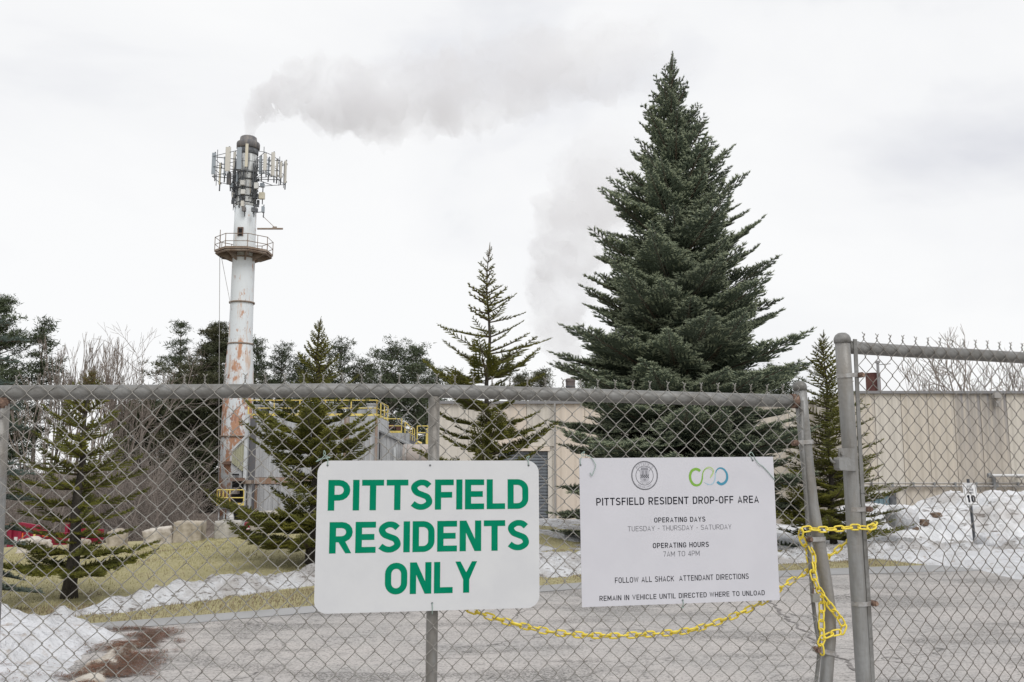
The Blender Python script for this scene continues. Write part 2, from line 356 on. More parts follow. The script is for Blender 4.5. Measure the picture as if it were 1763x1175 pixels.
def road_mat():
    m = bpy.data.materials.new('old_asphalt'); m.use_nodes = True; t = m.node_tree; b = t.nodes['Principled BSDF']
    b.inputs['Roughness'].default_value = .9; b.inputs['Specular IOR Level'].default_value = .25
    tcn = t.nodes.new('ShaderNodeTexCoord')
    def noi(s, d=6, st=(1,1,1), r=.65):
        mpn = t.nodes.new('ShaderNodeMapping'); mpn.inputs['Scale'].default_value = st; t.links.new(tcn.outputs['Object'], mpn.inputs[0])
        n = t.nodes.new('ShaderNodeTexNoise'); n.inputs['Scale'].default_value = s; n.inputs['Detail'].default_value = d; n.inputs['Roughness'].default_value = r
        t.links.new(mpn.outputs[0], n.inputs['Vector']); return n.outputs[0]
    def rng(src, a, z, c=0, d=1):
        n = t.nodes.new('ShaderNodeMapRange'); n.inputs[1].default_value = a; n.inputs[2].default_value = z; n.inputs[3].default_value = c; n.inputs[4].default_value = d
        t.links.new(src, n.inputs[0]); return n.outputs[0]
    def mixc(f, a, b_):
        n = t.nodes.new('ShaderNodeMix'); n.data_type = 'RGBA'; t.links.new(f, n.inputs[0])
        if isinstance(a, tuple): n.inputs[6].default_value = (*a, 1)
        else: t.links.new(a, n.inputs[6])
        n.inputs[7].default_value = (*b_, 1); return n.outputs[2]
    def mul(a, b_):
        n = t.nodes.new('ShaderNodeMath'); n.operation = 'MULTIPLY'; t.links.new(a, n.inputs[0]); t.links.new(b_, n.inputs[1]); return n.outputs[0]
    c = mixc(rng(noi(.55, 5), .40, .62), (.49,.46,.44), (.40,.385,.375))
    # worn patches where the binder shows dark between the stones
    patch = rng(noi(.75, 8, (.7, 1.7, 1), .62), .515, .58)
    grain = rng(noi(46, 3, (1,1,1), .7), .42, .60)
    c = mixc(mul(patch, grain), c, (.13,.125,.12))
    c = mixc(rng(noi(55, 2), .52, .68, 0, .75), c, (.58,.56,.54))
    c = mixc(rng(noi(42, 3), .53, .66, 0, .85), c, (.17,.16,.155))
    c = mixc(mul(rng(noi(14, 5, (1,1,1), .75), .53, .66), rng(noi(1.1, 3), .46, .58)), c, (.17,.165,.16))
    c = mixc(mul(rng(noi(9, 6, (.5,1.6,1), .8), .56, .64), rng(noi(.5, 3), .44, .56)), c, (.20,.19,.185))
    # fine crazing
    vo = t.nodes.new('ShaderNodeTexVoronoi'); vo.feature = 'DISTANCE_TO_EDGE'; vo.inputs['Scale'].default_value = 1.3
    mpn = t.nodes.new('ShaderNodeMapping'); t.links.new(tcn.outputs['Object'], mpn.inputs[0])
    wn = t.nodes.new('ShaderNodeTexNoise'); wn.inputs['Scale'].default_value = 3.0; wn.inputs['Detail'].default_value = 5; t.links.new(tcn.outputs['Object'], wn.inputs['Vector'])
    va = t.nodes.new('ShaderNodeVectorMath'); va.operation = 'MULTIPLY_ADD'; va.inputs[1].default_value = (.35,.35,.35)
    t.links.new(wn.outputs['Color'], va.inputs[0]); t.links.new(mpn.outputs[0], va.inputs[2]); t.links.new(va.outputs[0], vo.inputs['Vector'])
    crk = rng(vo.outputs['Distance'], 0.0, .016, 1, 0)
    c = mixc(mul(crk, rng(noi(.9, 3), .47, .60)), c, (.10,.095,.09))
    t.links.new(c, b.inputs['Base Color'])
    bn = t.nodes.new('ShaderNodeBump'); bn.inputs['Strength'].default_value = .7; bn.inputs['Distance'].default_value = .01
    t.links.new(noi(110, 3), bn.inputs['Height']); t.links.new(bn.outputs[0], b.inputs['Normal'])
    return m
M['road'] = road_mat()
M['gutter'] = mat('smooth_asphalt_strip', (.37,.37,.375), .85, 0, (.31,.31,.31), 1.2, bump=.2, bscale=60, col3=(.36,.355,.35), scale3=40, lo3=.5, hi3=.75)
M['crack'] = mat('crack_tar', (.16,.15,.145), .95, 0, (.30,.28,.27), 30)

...

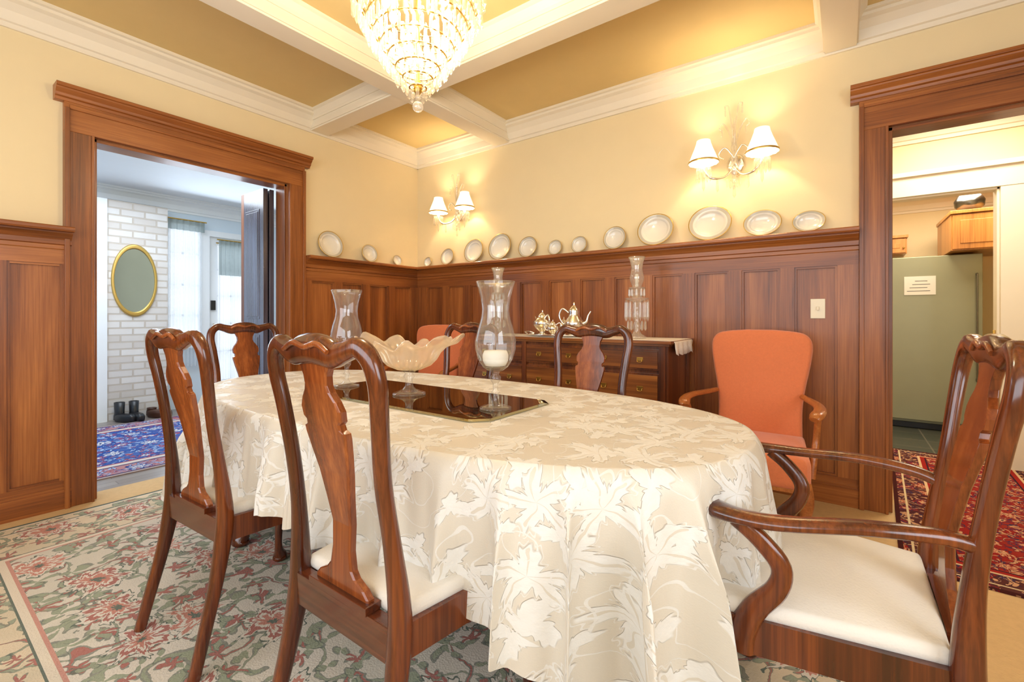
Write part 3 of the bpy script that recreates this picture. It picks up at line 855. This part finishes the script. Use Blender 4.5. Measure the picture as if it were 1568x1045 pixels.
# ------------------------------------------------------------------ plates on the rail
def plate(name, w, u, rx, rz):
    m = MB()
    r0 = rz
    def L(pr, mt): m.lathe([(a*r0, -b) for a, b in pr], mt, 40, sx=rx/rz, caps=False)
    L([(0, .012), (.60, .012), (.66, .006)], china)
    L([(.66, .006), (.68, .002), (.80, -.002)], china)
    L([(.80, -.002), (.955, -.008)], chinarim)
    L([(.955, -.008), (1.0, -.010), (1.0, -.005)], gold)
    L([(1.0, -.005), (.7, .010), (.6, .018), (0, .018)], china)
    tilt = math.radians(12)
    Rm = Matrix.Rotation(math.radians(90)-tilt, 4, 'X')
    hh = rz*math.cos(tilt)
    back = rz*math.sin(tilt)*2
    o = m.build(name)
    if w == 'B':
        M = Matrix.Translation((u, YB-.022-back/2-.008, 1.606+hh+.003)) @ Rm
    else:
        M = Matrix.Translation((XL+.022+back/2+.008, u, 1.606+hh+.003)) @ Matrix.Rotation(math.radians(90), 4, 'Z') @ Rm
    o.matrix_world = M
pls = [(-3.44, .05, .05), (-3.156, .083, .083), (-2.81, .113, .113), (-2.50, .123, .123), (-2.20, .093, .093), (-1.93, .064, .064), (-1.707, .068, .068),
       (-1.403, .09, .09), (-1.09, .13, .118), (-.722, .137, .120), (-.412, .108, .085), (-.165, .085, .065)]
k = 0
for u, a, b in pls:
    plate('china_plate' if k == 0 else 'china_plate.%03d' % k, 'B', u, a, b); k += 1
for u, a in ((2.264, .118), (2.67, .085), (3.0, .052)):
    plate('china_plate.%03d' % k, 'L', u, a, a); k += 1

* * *

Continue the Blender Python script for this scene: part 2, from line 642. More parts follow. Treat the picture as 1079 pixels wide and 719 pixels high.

Stated goal:
Return every line above that contains the word "scene".

Expected output:
The Blender Python script for this scene continues. Write part 2, from line 356 on. More parts follow. The script is for Blender 4.5. Measure the picture as if it were 1763x1175 pixels.
Continue the Blender Python script for this scene: part 2, from line 642. More parts follow. Treat the picture as 1079 pixels wide and 719 pixels high.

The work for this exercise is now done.